Iraqi panel invalidates votes for 52 candidates - UPDATED

An Iraqi review panel invalidated the votes of 52 candidates of the March election, officials said.

Iraqi panel invalidates votes for 52 candidates - UPDATED

An Iraqi review panel on Monday threw the results of a March election into question by invalidating votes cast for 52 candidates, officials said, casting a shadow over the slim lead of a Sunni-backed alliance.

It barred hundreds of election candidates, both Sunni and Shiite, whom it accused of having links to the regime of former Iraqi president Saddam Hussein.

One of the names barred for alleged ties to Saddam Hussein's banned Baath party was a winner in the March 7 ballot for the cross-sectarian bloc of ex-premier Iyad Allawi, which rode strong Sunni support to gain a two-seat lead in the election.

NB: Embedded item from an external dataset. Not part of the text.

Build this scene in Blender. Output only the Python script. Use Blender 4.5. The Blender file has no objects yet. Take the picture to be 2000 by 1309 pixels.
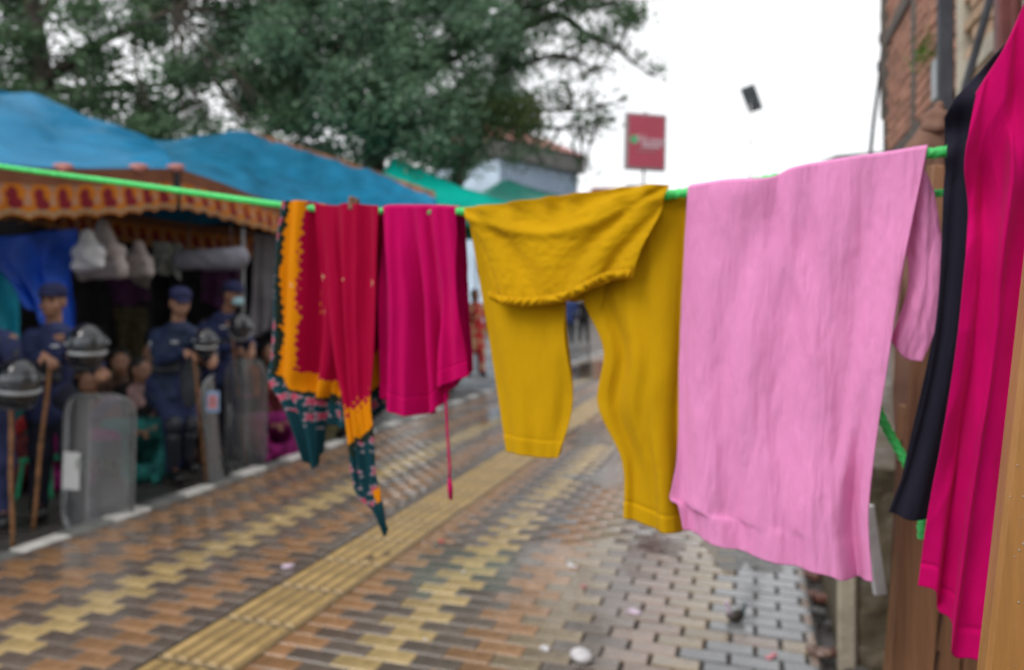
import bpy, math, random
import numpy as np
from mathutils import Vector, Matrix

SC = bpy.context.scene
COL = SC.collection
R = math.radians
rng = np.random.default_rng(7)
random.seed(7)

# ------------------------------------------------------------------ camera, sky, sun, exposure
F = 1450.0          # focal length in pixels of the 2000 px wide photograph
HZ = 585.0          # horizon row
CAMZ = 1.5
cam = bpy.data.cameras.new('camera')
cam.sensor_width = 36.0
cam.lens = 36.0 * F / 2000.0
cam.shift_y = -(654.5 - HZ) / 2000.0
cam.clip_start = 0.02
cam.clip_end = 2000.0
cam.dof.use_dof = True
cam.dof.focus_distance = 0.6
cam.dof.aperture_fstop = 4.5
camo = bpy.data.objects.new('camera', cam)
camo.location = (0, 0, CAMZ)
camo.rotation_euler = (R(90), 0, 0)
COL.objects.link(camo)
SC.camera = camo

SUN_EL, SUN_AZ = R(46), R(232)     # azimuth clockwise from +Y: behind the camera
world = bpy.data.worlds.new('World')
SC.world = world
world.use_nodes = True
wn, wl = world.node_tree.nodes, world.node_tree.links
wn.clear()
wo = wn.new('ShaderNodeOutputWorld')
bg = wn.new('ShaderNodeBackground')
sky = wn.new('ShaderNodeTexSky')
sky.sky_type = 'NISHITA'
sky.sun_disc = False
sky.sun_elevation = SUN_EL
sky.sun_rotation = SUN_AZ
wm = wn.new('ShaderNodeMix'); wm.data_type = 'RGBA'
tc = wn.new('ShaderNodeTexCoord')
cn = wn.new('ShaderNodeTexNoise'); cn.inputs['Scale'].default_value = 2.2; cn.inputs['Detail'].default_value = 4
cr = wn.new('ShaderNodeValToRGB')
cr.color_ramp.elements[0].position = .3; cr.color_ramp.elements[0].color = (.92, .93, .95, 1)
cr.color_ramp.elements[1].position = .7; cr.color_ramp.elements[1].color = (1, 1, 1, 1)
cs = wn.new('ShaderNodeVectorMath'); cs.operation = 'SCALE'; cs.inputs['Scale'].default_value = 10.8
wl.new(tc.outputs['Generated'], cn.inputs['Vector'])
wl.new(cn.outputs['Fac'], cr.inputs['Fac'])
wl.new(cr.outputs['Color'], cs.inputs[0])
wm.inputs['Factor'].default_value = 0.93
wl.new(sky.outputs['Color'], wm.inputs['A'])
wl.new(cs.outputs['Vector'], wm.inputs['B'])
wl.new(wm.outputs['Result'], bg.inputs['Color'])
bg.inputs['Strength'].default_value = 0.1
wl.new(bg.outputs['Background'], wo.inputs['Surface'])

sl = bpy.data.lights.new('sun', 'SUN')
sl.energy = 1.35
sl.angle = R(28)
sl.color = (1.0, .97, .93)
so = bpy.data.objects.new('sun', sl)
sd = Vector((math.sin(SUN_AZ) * math.cos(SUN_EL), math.cos(SUN_AZ) * math.cos(SUN_EL), math.sin(SUN_EL)))
so.rotation_euler = sd.to_track_quat('Z', 'Y').to_euler()
so.location = (0, -5, 12)
COL.objects.link(so)

vs = SC.view_settings
vs.view_transform = 'Standard'
vs.look = 'None'
vs.gamma = 1.0
vs.use_curve_mapping = False
vs.exposure = 0.3
SC.cycles.use_denoising = True
SC.cycles.max_bounces = 8
SC.cycles.transparent_max_bounces = 12
SC.cycles.sample_clamp_indirect = 6

# ------------------------------------------------------------------ coordinates
TH = R(18.3)
CT, ST = math.cos(TH), math.sin(TH)

def street(u, v, z=0.0):            # u along the street, v to its right
    return (u * ST + v * CT, u * CT - v * ST, z)

def at(px, py, Y):                  # a point of the photograph at a distance
    return ((px - 1000) / F * Y, Y, CAMZ + (HZ - py) / F * Y)

def atv(px, py, v):                 # a point of the photograph on the vertical plane v = const
    q = (px - 1000) / F
    Y = v / (CT * q - ST)
    return at(px, py, Y)

def ground_at(px, py, z=0.0):
    Y = (CAMZ - z) * F / (py - HZ)
    return ((px - 1000) / F * Y, Y, z)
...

Allawi's allies said they did not think the final election result would change. Under Iraq's electoral system, a candidate barred by the panel might conceivably be replaced by a member of the same party.

"The ruling of the review panel is politically motivated and could be detrimental to the whole democratic process in Iraq," said Mustafa al-Hiti, a senior member of Allawi's Iraqiya alliance.

Electoral officials and other politicians said a more significant ruling might come on Tuesday, when the panel considers the fate of six to nine winning candidates. The bloc that could benefit the most from any change in the result is Shi'ite Prime Minister Nuri al-Maliki's State of Law coalition, which won 89 seats, just two behind Iraqiya's 91.

"This decision (of the review panel) builds a wall between the political parties when they should be getting closer to forming a government quickly," said Khamis al-Badri, a professor of political science at Baghdad University.

"This decision at this time will not be good for the political process."

Hamdiya al-Husseini, a member of Iraq's independent electoral commission, said Monday's ruling by the panel was not final as the affected candidates had a month to appeal.

Only 28 candidates who were among more than 500 originally barred from the election were deemed acceptable by the JAC.

Some parties decided to present alternative candidates in the election and it is from among them that Monday's 52 new exclusions came from.